While “Barbie,” 2023’s biggest box-office hit, comes in with eight nominations, much discussion has revolved around the nominations the film didn’t receive. Greta Gerwig was left out of the directing category and Margot Robbie missed on best actress. In those omissions, some have seen reflections of the misogyny parodied in “Barbie,” while others have noted the tough reception comedies have historically had at the Oscars. The nominations for “Barbie” include best-adapted screenplay (by Gerwig and Noah Baumbach), best supporting actress for America Ferrera and two best song nominees in Billie Eilish’s “What Was I Made For” and the Mark Ronson and Andrew Wyatt composition “I’m Just Ken.”
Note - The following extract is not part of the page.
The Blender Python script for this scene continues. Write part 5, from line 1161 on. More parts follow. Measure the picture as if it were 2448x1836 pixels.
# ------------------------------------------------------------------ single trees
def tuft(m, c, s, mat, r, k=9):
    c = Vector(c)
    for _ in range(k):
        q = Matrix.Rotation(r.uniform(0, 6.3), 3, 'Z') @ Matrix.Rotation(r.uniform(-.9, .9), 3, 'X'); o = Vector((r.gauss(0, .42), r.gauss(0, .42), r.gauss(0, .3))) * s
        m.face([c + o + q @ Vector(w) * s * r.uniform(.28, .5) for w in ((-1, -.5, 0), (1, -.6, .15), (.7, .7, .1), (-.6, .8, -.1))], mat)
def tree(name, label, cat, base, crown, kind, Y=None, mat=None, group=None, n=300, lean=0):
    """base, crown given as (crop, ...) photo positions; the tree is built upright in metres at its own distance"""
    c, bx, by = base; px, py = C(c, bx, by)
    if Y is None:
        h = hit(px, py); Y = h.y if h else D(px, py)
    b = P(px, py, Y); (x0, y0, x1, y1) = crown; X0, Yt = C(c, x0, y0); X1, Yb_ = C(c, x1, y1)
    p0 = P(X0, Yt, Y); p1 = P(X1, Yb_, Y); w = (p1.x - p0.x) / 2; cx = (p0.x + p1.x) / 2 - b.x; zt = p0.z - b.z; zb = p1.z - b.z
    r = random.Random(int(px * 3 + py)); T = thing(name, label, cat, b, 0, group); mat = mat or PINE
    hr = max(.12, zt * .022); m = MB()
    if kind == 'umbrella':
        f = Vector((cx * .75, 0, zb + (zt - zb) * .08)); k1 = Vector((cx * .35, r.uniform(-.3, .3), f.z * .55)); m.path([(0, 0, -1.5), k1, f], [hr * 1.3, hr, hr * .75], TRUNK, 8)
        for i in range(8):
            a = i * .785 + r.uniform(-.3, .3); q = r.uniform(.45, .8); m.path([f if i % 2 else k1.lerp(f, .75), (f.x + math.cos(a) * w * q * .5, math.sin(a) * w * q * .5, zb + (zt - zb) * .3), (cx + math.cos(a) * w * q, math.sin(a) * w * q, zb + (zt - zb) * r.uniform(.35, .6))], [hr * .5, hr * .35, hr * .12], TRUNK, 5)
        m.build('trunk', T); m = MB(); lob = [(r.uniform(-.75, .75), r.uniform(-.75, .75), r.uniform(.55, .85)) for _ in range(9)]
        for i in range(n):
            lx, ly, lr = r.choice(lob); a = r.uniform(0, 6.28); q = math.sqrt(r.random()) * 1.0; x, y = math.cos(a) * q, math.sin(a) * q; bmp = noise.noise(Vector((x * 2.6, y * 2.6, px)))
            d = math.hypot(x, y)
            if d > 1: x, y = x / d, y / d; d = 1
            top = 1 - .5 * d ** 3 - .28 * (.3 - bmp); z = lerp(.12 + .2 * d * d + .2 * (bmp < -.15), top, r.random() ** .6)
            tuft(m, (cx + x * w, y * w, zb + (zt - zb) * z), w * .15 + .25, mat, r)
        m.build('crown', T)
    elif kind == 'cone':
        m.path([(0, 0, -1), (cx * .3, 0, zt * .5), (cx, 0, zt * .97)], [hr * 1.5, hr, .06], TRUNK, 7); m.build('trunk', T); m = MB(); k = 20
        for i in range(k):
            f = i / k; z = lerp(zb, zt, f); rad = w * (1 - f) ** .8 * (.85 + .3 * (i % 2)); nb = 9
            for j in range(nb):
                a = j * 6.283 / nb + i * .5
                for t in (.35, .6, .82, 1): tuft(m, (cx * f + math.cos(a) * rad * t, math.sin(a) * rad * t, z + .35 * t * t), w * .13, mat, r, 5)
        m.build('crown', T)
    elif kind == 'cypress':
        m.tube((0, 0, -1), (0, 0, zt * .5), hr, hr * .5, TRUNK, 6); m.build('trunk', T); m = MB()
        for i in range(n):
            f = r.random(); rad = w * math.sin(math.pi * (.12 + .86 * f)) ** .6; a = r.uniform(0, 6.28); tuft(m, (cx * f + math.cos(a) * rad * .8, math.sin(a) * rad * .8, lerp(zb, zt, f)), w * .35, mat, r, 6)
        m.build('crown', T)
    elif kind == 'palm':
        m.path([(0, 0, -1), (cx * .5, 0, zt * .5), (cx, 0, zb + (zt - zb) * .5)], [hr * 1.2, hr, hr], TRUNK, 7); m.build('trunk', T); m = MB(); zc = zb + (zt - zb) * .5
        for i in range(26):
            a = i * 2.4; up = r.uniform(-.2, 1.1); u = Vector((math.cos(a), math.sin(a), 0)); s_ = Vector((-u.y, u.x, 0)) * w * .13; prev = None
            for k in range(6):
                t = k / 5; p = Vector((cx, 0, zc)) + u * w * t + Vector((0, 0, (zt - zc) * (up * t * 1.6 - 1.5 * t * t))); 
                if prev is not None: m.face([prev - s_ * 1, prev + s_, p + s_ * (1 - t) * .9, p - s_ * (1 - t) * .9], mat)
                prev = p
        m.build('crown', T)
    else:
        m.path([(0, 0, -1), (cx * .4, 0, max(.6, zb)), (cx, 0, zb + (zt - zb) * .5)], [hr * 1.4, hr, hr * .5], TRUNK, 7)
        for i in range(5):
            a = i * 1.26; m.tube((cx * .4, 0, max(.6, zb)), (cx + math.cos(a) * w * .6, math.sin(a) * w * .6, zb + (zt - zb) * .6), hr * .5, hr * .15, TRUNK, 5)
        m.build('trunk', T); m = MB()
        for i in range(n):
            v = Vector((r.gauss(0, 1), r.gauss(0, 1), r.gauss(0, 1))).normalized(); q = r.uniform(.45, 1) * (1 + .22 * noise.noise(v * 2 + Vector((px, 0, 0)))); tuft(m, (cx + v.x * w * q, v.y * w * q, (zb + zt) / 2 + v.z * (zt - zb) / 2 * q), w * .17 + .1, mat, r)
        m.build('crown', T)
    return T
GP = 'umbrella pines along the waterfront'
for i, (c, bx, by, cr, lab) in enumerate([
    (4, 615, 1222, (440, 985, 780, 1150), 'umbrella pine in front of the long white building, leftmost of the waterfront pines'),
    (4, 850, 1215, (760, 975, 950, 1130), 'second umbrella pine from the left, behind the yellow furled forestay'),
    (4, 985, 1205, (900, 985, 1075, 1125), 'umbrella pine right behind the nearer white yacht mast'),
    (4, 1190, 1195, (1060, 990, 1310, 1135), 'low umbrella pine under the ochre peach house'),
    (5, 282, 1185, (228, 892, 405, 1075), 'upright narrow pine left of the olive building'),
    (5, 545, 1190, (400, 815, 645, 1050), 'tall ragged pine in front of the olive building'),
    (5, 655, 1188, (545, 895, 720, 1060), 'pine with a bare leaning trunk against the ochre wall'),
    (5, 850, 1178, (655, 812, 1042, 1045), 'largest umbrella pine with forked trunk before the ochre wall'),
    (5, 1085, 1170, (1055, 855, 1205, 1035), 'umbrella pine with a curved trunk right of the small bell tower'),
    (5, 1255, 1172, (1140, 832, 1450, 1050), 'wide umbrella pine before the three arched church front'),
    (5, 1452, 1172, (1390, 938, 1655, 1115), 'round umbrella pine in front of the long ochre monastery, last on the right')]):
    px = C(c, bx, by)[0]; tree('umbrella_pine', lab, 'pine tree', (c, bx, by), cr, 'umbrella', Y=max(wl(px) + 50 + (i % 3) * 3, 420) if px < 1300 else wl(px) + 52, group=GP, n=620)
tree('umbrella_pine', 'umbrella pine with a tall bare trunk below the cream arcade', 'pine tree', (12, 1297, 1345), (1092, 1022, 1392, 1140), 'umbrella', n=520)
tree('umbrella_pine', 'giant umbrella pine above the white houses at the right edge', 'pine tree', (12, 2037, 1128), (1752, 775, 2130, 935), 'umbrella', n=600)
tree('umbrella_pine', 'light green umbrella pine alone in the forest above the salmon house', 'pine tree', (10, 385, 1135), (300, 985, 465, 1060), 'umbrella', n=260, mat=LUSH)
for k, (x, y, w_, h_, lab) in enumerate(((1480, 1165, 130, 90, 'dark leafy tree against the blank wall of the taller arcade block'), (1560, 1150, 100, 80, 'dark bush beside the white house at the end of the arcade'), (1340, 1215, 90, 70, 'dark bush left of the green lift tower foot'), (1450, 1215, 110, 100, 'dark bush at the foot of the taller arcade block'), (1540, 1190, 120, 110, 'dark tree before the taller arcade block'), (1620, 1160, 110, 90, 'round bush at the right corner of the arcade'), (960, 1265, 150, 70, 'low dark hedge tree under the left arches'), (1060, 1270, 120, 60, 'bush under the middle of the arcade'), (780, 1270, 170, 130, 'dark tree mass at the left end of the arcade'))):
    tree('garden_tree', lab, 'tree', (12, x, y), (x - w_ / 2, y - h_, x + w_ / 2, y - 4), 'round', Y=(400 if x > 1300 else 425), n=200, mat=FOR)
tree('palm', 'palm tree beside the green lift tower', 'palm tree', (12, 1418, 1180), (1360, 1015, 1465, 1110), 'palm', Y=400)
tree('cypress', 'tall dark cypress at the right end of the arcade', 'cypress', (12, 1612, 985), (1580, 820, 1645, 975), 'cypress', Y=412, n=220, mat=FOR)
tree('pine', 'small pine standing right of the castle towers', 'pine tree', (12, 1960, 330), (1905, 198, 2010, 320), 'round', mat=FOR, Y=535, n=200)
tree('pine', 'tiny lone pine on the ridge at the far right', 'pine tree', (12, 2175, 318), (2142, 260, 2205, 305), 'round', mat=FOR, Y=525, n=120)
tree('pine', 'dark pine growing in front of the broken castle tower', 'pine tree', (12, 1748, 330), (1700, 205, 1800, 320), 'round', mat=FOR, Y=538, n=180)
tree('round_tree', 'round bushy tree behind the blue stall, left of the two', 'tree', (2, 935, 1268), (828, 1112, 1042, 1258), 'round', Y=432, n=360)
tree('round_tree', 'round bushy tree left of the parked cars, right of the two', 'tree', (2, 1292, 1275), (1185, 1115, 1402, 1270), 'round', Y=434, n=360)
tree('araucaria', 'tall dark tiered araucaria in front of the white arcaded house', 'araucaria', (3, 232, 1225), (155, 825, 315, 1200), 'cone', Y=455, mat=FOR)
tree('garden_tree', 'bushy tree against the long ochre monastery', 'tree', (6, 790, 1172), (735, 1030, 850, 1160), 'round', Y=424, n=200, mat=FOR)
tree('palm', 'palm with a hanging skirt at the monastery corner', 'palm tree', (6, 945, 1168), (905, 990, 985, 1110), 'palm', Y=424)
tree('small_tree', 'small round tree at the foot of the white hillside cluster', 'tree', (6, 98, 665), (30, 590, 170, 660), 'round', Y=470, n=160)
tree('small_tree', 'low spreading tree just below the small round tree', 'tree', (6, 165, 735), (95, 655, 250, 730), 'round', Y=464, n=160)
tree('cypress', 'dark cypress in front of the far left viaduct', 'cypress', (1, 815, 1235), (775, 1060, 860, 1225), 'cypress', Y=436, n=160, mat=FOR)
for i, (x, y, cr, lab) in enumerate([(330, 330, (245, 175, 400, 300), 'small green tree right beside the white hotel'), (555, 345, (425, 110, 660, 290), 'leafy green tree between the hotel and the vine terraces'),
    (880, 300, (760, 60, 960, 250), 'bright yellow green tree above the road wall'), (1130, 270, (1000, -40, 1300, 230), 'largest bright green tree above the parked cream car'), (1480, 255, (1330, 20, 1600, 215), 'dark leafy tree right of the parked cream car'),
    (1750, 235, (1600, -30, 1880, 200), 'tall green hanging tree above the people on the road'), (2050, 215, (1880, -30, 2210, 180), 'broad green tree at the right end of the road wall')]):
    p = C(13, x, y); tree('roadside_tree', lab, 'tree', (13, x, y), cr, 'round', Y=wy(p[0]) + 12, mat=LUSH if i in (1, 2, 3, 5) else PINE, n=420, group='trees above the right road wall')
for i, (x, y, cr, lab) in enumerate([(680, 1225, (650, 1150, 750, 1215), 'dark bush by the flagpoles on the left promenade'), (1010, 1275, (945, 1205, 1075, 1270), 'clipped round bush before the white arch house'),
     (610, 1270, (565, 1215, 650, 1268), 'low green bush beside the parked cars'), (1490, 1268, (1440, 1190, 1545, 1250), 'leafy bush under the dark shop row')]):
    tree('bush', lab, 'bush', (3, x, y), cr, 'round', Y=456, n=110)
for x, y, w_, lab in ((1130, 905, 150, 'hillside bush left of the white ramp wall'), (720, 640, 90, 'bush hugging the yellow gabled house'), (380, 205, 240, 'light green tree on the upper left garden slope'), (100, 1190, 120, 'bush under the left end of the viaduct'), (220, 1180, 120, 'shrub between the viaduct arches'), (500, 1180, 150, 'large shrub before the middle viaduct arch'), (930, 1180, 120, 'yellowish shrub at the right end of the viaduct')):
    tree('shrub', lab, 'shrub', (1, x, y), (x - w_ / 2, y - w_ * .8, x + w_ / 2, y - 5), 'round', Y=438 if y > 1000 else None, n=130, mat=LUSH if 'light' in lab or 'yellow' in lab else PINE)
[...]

Though recent Oscars have been marked by everything from slaps,envelope snafus and controversies over which awards are presented live during the telecast, this year’s show comes in with no big changes. All of the awards are to be broadcast live (though honorary prizes remain separated in the earlier, untelevised Governors Awards ). The academy is adding a new award for best casting, but that trophy won’t be presented until the 2026 Oscars.

Composer John Williams is nominated for his record 49th best-score Oscar, for “Indiana Jones and the Dial of Destiny,” and 54th overall. Godzilla is going to the Oscars for the first time, with “Godzilla Minus One” notching a nomination for best visual effects. And for the first time, two non-English language films are up for best picture: the German language Auschwitz drama “The Zone of Interest” and the French courtroom drama “Anatomy of a Fall.”